Fatah and Hamas Poised to Name Pm

The two main Palestinian political factions have agreed on a prime minister to head a national unity government in a move aimed at lifting economic sanction, the Associated Press reported today.

Senior Hamas officials in Syria said Hamas and Fatah had agreed on Mohammed Shabir to head the next Palestinian unity government.

The US-educated Mr Shabir, who was in charge of Gaza's Islamic University until 2005, is considered to be close to the militant group Hamas but not an active supporter.

A Palestinian unity government could be in place by December, the Palestinian president and Fatah leader, Mahmoud Abbas, said last week.

The Palestinian prime minister and Hamas leader, Ismail Haniya, said he was prepared to resign if his departure could end the debilitating aid boycott.

Hamas and Fatah have been arguing for months over the formation of an internationally acceptable unity government.

Israel and the west imposed sanctions on the Palestinian Authority when Hamas, which they consider a terrorist organisation, formed a government after a sweeping victory in legislative elections in March.

Since Hamas was elected, Israel has refused to transfer the $60m (£31m) in monthly tax revenues due to the Palestinians, and the west has halted direct financial support for the government.

Some 160,000 government employees, from doctors and teachers to security staff, have gone without their salary, and regular Israeli closures and delays at crossing points out of Gaza have badly hit the already fragile economy.

The Palestinian Authority's inability to pay civil servants has heightened tensions, and supporters of Fatah and Hamas have clashed in recent months.

Gaza has been badly hit by an economic crisis and conflict with Israel. Since militants captured an Israeli soldier near Gaza in June, Israeli military operations have killed more than 350 Palestinians in the densely populated area, many of them civilians.
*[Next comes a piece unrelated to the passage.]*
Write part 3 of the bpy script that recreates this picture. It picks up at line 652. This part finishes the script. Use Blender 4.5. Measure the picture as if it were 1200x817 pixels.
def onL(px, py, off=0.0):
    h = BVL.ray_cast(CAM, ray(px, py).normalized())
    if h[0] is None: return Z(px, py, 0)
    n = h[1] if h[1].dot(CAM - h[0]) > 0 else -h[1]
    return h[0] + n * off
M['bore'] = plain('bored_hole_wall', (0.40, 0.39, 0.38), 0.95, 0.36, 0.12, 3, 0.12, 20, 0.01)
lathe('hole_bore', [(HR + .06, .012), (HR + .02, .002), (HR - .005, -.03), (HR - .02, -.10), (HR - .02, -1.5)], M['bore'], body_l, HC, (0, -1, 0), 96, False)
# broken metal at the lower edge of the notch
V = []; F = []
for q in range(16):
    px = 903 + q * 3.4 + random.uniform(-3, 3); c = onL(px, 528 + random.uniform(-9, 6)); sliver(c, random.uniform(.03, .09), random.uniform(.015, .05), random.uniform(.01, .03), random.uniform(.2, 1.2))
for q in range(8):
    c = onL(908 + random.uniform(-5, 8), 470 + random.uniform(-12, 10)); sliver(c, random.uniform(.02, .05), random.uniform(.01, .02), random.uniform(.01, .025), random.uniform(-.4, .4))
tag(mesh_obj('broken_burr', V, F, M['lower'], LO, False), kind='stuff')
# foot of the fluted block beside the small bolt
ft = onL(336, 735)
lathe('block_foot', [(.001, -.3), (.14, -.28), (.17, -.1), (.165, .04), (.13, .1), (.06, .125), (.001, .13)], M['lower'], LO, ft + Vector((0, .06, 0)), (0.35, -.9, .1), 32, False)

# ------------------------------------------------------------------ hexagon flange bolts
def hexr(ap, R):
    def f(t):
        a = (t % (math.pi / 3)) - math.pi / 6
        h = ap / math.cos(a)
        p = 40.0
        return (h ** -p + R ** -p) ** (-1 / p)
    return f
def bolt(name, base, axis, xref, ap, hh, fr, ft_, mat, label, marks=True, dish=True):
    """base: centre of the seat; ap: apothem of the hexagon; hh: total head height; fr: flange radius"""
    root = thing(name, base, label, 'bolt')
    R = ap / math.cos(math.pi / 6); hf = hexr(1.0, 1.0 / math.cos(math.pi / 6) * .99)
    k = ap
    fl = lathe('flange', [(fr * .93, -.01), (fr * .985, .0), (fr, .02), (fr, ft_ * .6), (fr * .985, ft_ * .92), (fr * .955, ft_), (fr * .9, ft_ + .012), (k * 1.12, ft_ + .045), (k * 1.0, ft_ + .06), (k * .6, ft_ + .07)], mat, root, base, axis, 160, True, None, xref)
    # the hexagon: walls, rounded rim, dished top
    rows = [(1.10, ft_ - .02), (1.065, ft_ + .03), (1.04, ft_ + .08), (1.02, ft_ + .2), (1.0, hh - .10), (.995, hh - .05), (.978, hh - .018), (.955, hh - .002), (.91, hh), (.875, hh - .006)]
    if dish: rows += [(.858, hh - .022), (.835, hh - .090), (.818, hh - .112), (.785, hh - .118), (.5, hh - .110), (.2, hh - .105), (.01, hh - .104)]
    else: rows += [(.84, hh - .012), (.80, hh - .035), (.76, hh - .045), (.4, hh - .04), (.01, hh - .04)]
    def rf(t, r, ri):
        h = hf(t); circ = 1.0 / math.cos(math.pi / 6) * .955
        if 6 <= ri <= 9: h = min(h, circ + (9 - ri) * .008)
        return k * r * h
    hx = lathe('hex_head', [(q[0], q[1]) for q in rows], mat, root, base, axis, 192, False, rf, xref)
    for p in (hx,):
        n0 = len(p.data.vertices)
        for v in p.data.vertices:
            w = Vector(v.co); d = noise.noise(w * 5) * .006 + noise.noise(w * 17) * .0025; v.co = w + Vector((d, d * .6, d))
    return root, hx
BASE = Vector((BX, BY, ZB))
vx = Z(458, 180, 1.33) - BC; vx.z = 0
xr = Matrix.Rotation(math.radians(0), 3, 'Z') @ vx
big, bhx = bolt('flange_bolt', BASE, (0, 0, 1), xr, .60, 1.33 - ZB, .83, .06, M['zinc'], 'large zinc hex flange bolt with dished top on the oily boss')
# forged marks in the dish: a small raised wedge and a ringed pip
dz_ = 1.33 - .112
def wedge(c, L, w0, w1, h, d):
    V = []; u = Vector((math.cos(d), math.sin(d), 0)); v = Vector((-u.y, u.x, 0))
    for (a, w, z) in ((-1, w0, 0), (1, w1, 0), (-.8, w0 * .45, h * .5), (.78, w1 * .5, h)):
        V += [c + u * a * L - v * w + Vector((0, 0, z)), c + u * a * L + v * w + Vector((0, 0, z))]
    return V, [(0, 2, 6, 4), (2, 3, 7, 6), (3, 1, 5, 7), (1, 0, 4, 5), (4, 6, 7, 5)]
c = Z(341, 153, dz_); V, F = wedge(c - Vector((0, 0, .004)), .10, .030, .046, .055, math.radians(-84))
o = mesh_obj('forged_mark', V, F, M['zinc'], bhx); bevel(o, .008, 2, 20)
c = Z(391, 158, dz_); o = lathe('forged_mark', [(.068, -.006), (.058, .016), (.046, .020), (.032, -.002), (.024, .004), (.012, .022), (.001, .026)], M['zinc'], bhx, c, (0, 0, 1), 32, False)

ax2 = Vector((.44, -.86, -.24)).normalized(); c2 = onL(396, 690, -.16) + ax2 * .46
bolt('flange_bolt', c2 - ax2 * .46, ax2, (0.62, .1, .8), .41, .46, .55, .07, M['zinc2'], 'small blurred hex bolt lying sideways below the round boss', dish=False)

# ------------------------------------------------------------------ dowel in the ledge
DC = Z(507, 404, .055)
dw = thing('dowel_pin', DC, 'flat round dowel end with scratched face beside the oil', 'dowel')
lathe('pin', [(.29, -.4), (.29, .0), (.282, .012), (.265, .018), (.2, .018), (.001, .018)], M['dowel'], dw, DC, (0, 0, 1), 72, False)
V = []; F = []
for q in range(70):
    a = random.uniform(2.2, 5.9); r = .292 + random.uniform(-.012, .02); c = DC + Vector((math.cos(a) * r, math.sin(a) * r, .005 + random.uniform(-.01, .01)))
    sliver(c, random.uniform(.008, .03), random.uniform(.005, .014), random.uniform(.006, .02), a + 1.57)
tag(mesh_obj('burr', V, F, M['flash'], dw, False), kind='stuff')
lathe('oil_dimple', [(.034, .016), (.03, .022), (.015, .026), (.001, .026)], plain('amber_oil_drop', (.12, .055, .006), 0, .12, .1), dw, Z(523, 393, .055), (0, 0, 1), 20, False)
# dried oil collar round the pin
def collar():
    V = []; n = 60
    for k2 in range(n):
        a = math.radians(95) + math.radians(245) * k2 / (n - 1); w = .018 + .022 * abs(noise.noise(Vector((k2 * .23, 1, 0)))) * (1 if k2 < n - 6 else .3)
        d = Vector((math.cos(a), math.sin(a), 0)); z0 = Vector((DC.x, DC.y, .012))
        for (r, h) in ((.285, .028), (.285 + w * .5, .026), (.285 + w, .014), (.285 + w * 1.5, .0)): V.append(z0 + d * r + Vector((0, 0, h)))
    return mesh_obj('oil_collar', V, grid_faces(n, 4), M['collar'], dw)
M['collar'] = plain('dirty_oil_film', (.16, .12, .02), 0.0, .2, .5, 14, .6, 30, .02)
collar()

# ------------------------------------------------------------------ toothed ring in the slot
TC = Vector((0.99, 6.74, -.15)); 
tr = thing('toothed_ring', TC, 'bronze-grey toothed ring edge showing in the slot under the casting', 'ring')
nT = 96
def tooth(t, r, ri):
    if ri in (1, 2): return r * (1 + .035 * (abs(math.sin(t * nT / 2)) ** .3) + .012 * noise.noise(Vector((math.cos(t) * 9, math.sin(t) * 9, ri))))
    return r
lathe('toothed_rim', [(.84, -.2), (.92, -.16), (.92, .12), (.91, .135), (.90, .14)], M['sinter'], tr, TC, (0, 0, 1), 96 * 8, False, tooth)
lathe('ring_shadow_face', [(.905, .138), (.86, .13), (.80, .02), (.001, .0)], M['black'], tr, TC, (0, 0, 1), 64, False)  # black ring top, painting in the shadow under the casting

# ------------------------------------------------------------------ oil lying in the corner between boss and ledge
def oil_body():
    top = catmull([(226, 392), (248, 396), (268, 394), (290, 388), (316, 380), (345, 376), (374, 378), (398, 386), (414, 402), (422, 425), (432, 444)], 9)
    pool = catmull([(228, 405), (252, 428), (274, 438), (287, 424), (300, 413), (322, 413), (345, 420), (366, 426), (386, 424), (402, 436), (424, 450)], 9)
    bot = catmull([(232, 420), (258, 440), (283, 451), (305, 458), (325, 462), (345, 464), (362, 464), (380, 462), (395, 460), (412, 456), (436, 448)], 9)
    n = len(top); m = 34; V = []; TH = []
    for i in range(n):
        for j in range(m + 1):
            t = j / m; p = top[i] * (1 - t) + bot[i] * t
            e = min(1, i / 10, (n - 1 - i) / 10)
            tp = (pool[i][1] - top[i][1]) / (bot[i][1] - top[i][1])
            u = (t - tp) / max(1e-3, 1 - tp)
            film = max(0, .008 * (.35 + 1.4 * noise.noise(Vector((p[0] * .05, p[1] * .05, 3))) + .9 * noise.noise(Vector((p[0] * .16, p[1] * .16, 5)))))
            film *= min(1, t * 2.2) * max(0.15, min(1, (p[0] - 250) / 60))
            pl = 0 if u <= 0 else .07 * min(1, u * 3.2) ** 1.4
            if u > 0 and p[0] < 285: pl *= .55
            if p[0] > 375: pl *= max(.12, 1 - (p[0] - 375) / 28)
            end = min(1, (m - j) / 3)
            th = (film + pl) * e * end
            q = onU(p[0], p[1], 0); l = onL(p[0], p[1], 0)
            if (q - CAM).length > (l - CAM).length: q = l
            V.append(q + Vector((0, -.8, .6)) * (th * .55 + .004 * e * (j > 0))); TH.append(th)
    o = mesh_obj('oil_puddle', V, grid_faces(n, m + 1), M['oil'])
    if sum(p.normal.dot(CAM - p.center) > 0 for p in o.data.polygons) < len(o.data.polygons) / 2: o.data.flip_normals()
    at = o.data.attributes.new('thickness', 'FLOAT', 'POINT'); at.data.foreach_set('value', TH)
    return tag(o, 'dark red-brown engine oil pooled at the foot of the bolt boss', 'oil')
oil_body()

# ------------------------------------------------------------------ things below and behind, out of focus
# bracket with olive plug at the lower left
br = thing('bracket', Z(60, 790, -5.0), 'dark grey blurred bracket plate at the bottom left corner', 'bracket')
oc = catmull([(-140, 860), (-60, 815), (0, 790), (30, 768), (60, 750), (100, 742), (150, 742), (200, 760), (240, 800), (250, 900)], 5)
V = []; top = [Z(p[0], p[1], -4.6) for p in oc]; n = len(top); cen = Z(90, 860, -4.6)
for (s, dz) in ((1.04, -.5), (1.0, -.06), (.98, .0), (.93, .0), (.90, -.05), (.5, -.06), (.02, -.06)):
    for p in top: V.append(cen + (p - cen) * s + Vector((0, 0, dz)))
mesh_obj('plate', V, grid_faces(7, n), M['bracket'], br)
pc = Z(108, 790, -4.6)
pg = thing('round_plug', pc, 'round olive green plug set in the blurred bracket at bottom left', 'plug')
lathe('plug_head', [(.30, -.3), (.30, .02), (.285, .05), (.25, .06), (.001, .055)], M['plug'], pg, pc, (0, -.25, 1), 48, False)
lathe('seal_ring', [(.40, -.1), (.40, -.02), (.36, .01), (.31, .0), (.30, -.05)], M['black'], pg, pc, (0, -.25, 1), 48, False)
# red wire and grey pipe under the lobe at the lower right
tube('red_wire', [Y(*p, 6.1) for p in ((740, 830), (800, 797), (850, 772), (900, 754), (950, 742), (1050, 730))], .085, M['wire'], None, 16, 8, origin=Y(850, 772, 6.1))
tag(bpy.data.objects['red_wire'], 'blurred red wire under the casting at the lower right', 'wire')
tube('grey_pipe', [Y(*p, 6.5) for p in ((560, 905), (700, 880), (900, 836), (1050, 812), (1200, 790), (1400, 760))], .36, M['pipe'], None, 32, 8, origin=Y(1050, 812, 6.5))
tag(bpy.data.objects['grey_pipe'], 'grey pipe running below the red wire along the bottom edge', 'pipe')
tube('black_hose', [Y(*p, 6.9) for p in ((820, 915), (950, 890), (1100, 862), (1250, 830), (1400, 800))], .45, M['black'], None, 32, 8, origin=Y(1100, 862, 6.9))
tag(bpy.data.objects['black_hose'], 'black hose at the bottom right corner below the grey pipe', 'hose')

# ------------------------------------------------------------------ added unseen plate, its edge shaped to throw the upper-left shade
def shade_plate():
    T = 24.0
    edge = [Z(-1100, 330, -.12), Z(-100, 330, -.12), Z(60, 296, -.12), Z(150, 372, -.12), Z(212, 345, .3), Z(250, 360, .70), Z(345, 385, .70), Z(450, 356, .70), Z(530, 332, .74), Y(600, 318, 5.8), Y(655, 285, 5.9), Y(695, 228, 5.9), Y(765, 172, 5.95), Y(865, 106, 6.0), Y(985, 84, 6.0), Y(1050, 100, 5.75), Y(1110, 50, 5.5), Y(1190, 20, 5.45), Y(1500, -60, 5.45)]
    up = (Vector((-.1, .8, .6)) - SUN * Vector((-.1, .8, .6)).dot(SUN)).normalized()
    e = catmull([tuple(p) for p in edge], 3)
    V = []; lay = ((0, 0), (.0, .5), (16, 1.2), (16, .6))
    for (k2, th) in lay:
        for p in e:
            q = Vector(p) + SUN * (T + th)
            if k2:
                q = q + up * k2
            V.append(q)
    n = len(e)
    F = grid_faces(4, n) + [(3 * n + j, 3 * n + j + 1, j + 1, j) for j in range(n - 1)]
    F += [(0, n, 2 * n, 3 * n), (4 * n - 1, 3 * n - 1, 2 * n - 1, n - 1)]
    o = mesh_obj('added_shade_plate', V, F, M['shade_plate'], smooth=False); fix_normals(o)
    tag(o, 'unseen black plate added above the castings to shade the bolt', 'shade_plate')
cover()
One of the attacks, an artillery strike last Wednesday on houses in Beit Hanoun, killed 18 members of a single family.

The Israeli prime minister, Ehud Olmert, who is in Washington for talks with the US president, George Bush, urged Hamas to meet US, Israeli and international demands to renounce violence, recognise Israel and accept existing interim peace accords. Hamas has refused.

The British prime minister, Tony Blair, was expected to use a foreign policy speech today to repeat, in words directed at the Bush administration, that no peace is likely in the Middle East without a solution to the Palestine-Israel crisis.